While these contributions are fairly limited on company hardware and billed hours, I tend to also take personal time to contribute many things, including docs, because I care about FOSS and the ROS community enough to donate my free time to improve things for everyone.

For example, the ament_cmake tutorial exists in its current state on humble largely due to the contributions in my free time, and Chris’s willingness to accept them and iterate on best practices. The tutorials on Foxy are much harder to understand than what’s needed. I also contributed a few ament_cmake features that it was sorely missing and blocked some internal packages from using it. The ROS build system is one of the most often complained about items, but I come from teams whose CMake knowledge consists of set() , add_library, and file(GLOB) and don’t even know why you want find_package. Personally, devops and build system are the last thing I want to be working on, but if I can document how to do things and enable others to solve their problems, that’s fantastic.

Another example contribution was the fact that searching gdb on the ROS tutorials yielded zero results, and I want to use GDB all the time. printf debugging is horrible with a two hour cross-compile build. Thus, I added docs on debugging ROS tests with gdb just last week.

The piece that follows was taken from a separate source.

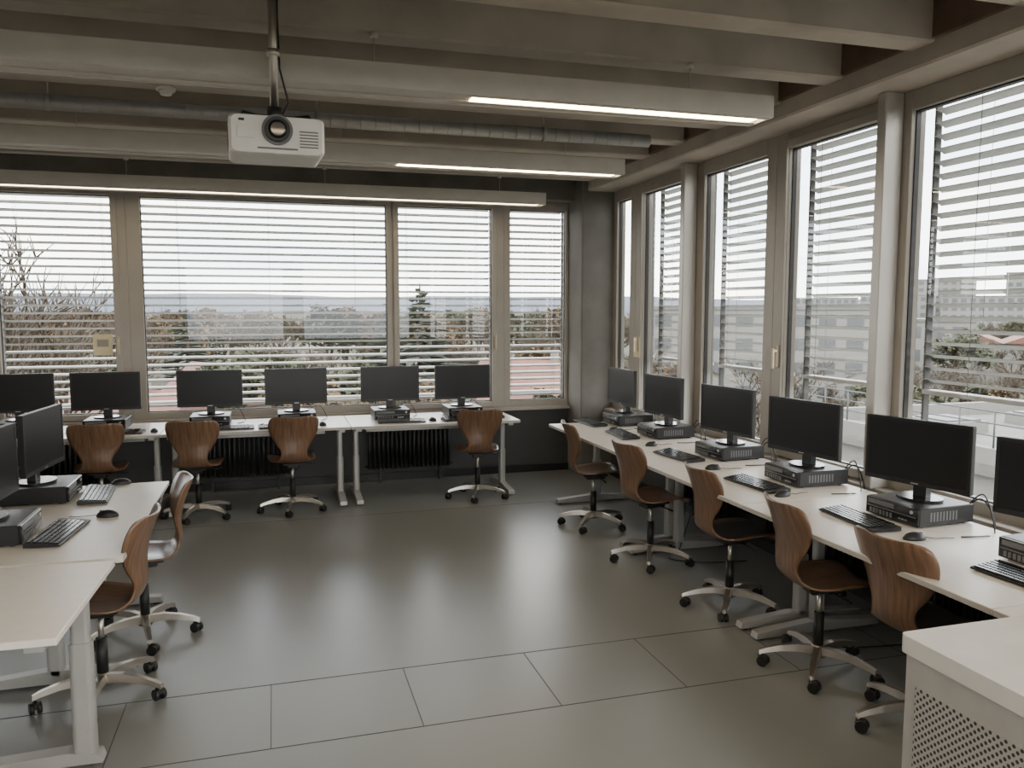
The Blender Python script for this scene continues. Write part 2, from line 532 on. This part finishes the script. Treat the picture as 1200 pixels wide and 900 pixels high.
for i in range(6):
    m.box(.10, .185, -.167, -.163, -.052 + i * .014, -.046 + i * .014, 'grey')
    m.box(-.2175, -.214, -.10, .08, -.04 + i * .014, -.034 + i * .014, 'grey')
m.box(-.09, .09, -.168, -.163, -.066, -.058, 'grey')
m.box(-.17, -.145, -.168, -.163, .055, .066, 'black')
m.box(-.09, .09, -.10, .10, .088, .104, 'black', ch=.003)
for sx in (-1, 1):
    for sy in (-1, 1):
        m.tube([(sx * .05, sy * .05, .10), (sx * .15, sy * .11, .105), (sx * .155, sy * .115, .085)], .009, 'black', 6)
m.cyl((0, 0, .10), (0, 0, .16), .035, 'black', n=16)
m.cyl((0, 0, .15), (0, 0, .95), .020, 'castalu', n=14)
m.cyl((0, 0, .40), (0, 0, .43), .032, 'castalu', n=18)
m.cyl((0, 0, .955), (0, 0, .978), .06, 'castalu', n=18)
m.tube([(.02, .04, .10), (.07, .05, .2), (.03, .02, .35), (.022, .0, .6), (.03, 0, .95)], .005, 'cable', 6)
pj = m.obj('projector', (.03, 3.76, 2.53), 3)
pj.scale = (.91, .91, .91)

# ------------------------------------------------------------ desks
def desk_mesh(L, D, h=.74, legs=None):
    m = MB()
    g = .003
    m.box(g, L - g, 0, D, h - .025, h, 'desk', ch=.002)
    m.box(g + .001, L - g - .001, -.0015, .001, h - .022, h - .003, 'deskedge')
    for x in (legs or (.075, L - .075)):
        m.prism(rrect(.06, .075, .02, 3, x, D * .5), .05, .40, 'leg')
        m.prism(rrect(.048, .062, .016, 3, x, D * .5), .40, h - .06, 'leg')
        m.prism([(.05, .012), (.06, .045), (D * .5 - .06, .072), (D * .5 + .06, .072), (D - .06, .045), (D - .05, .012)], x - .03, x + .03, 'leg', axis='x')
        for y in (.09, D - .09):
            m.cyl((x, y, 0), (x, y, .02), .02, 'black', n=10)
        m.box(x - .025, x + .025, .08, D - .08, h - .06, h - .025, 'leg')
    m.box(.075, L - .075, D * .5 - .02, D * .5 + .02, h - .07, h - .03, 'leg')
    m.box(.2, L - .2, D - .22, D - .10, h - .14, h - .135, 'leg')
    m.box(.2, L - .2, D - .225, D - .22, h - .14, h - .09, 'leg')
    m.box(.2, L - .2, D - .10, D - .095, h - .14, h - .025, 'leg')
    return m.mesh('desk')
dk = desk_mesh(1.6, .8)
dkr = desk_mesh(1.6, .9)
for x in (.65, -.95, -2.55, -4.15):
    inst(dk, 'desk', (x, 7.30, 0))
for y in (6.97, 5.37, 3.77, 2.17):
    inst(dkr, 'desk', (2.42, y, 0), -90)
inst(desk_mesh(1.6, .8, legs=(.50, 1.52)), 'desk', (-.645, 3.70, 0), 90)
inst(dk, 'desk', (-2.26, 5.30, 0), -90)
m = MB()
L, D, h = 1.6, .83, .75
m.box(.002, L, 0, D, h - .025, h, 'desk', ch=.002)
for (xa, xb, xc) in ((L - .62, L - .02, L - .085), (.02, .62, .085)):
    yy = .60
    m.prism(rrect(.085, .06, .02, 4, xc, yy), .04, .50, 'leg')
    m.prism(rrect(.070, .046, .016, 4, xc, yy), .50, h - .025, 'leg')
    m.prism([(xa, .012), (xa + .01, .04), (xc - .06 if xc > .8 else xc + .06, .065), (xb - .01, .045), (xb, .012)], yy - .035, yy + .035, 'leg', axis='y')
    for q in (xa + .04, xb - .04): m.cyl((q, yy, 0), (q, yy, .02), .02, 'black', n=10)
    m.box(xc - .03, xc + .03, .06, D - .06, h - .065, h - .025, 'leg')
m.box(.085, L - .085, .58, .62, h - .075, h - .03, 'leg')
m.obj('desk', (-2.292, 2.855, 0), -2)

# ------------------------------------------------------------ chair
def chair_mesh(pad=False):
    rc = random.Random(3 if pad else 4)
    m = MB()
    prof = [(.215, .430, .125), (.210, .444, .165), (.17, .458, .195), (.07, .458, .205), (-.04, .447, .200), (-.12, .447, .175),
            (-.175, .475, .135), (-.20, .525, .112), (-.205, .58, .118), (-.205, .645, .160), (-.215, .71, .200), (-.235, .775, .215),
            (-.258, .83, .205), (-.268, .855, .175), (-.273, .868, .12)]
    P = catmull(prof, 4)
    NW = 12
    bm = bmesh.new()
    rows = []
    for i, (y, z, w) in enumerate(P):
        a = P[max(i - 1, 0)]; c = P[min(i + 1, len(P) - 1)]
        d = Vector((0, c[0] - a[0], c[1] - a[1])).normalized()
        nrm = Vector((0, d.z, -d.y))
        if nrm.z < 0 and i < 20: nrm = -nrm
        tt = min(max((z - .46) / .2, 0), 1)
        if tt > 0 and nrm.y < 0: nrm = -nrm
        curv = .022 * (1 - tt) + .050 * tt
        row = []
        for j in range(NW + 1):
            s = -1 + 2 * j / NW
            p = Vector((s * w, y, z)) + nrm * (curv * abs(s) ** 2 * (w / .2) ** 1.2)
            row.append(bm.verts.new(p))
        rows.append(row)
    padrows = [[v.co.copy() for v in r[1:-1]] for r in rows[3:23]]
    for i in range(len(rows) - 1):
        for j in range(NW):
            bm.faces.new((rows[i][j], rows[i][j + 1], rows[i + 1][j + 1], rows[i + 1][j]))
    bmesh.ops.recalc_face_normals(bm, faces=bm.faces)
    bmesh.ops.solidify(bm, geom=bm.faces[:], thickness=.011)
    bm.verts.index_update()
    vs = [v.co.copy() for v in bm.verts]
    fs = [[v.index for v in f.verts] for f in bm.faces]
    m.add(vs, fs, 'wood', True)
    bm.free()
    if pad:
        nr, nc = len(padrows), len(padrows[0])
        top = []
        for i, r in enumerate(padrows):
            for j, p in enumerate(r):
                e = 0 if i in (0, nr - 1) or j in (0, nc - 1) else 1
                top.append(p + Vector((0, 0, .010 + .010 * e)))
        bot = [p + Vector((0, 0, .0)) for r in padrows for p in r]
        fs = []
        for i in range(nr - 1):
            for j in range(nc - 1):
                q = i * nc + j
                fs.append((q, q + 1, q + nc + 1, q + nc))
        loop = [j for j in range(nc)] + [i * nc + nc - 1 for i in range(1, nr)] + [(nr - 1) * nc + j for j in range(nc - 2, -1, -1)] + [i * nc for i in range(nr - 2, 0, -1)]
        o = len(top)
        for q in range(len(loop)):
            a_, b_ = loop[q], loop[(q + 1) % len(loop)]
            fs.append((a_, b_, b_ + o, a_ + o))
        m.add(top + bot, fs, 'pad', True)
    m.box(-.09, .09, -.10, .10, .425, .442, 'black', ch=.004)
    m.box(-.05, .05, -.07, .09, .395, .427, 'black', ch=.006)
    m.tube([(.04, .03, .41), (.14, .04, .41), (.20, .05, .405)], [.005, .005, .008], 'black', 8)
    m.cyl((0, 0, .24), (0, 0, .41), .014, 'castalu', n=14)
    m.cyl((0, 0, .10), (0, 0, .29), .025, 'black', n=16)
    m.cyl((0, 0, .065), (0, 0, .125), .036, 'castalu', r1=.030, n=18)
    for i in range(5):
        a = math.radians(90 + 72 * i + 20)
        T = Matrix.Rotation(a, 4, 'Z')
        st = [(.02, .098, .020, .020), (.10, .105, .019, .018), (.18, .098, .017, .015), (.25, .082, .015, .012), (.285, .070, .013, .010)]
        vs = []; fs = []
        for (x, z, hw, hh) in st:
            vs += [(x, -hw, z - hh), (x, hw, z - hh), (x, hw * .75, z + hh), (x, -hw * .75, z + hh)]
        for q in range(len(st) - 1):
            for j in range(4):
                fs.append((q * 4 + j, q * 4 + (j + 1) % 4, (q + 1) * 4 + (j + 1) % 4, (q + 1) * 4 + j))
        fs.append((0, 1, 2, 3)); n0 = (len(st) - 1) * 4; fs.append((n0 + 3, n0 + 2, n0 + 1, n0))
        m.add(vs, fs, 'castalu', False, T)
        T2 = T @ Matrix.Translation((.278, 0, 0)) @ Matrix.Rotation(rc.uniform(-2.6, 2.6), 4, 'Z')
        m.cyl((0, 0, .045), (0, 0, .072), .008, 'castalu', n=8, T=T2)
        m.cyl((-.016, -.024, .0262), (-.016, -.007, .0262), .026, 'black', n=16, T=T2)
        m.cyl((-.016, .007, .0262), (-.016, .024, .0262), .026, 'black', n=16, T=T2)
        m.box(-.035, .010, -.006, .006, .026, .056, 'black', T=T2, ch=.002)
        m.ell((-.016, 0, .030), (.030, .020, .030), 'black', n=12, m=8, T=T2, zmin=0.0)
    return m.mesh('swivel_chair')
CH, CHP = chair_mesh(), chair_mesh(True)
chairs = [(-1.42, 7.36, 3, 0), (-.66, 7.34, -4, 0), (.13, 7.36, 5, 0), (1.84, 7.38, -6, 0), (-2.25, 7.36, 0, 0),
          (2.52, 6.12, -98, 0), (2.55, 5.12, -84, 0), (2.61, 4.17, -93, 1), (2.58, 3.30, -99, 0), (2.63, 2.68, -86, 1),
          (-.80, 3.98, 84, 0), (-.72, 4.70, 100, 0)]
for (x, y, r, p) in chairs:
    inst(CHP if p else CH, 'swivel_chair', (x, y, 0), r)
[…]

I’m not on the TSC, but recognize that improving docs will benefit my team and others greatly. One team I was on thought it would be a good idea to spend time code-generating all the CMakeLists for our packages because it was too confusing to manually maintain or learn, largely because the docs were so bad. Once the docs were improved and the team recognized they didn’t need code generation to work on build systems, we stopped maintaining it. Contributing code to the ROS 2 docs has been a great experience, and pull request reviews are the fastest I’ve seen in any of the ROS repos I’ve contributed to (thanks @tomoyafujita !!)

While I agree with some of the common takeaways and would be happy to join an education/docs working group, I do not agree with your assessment that the TSC owns documentation. Ultimately, I’m more than happy to contribute docs as I find issues.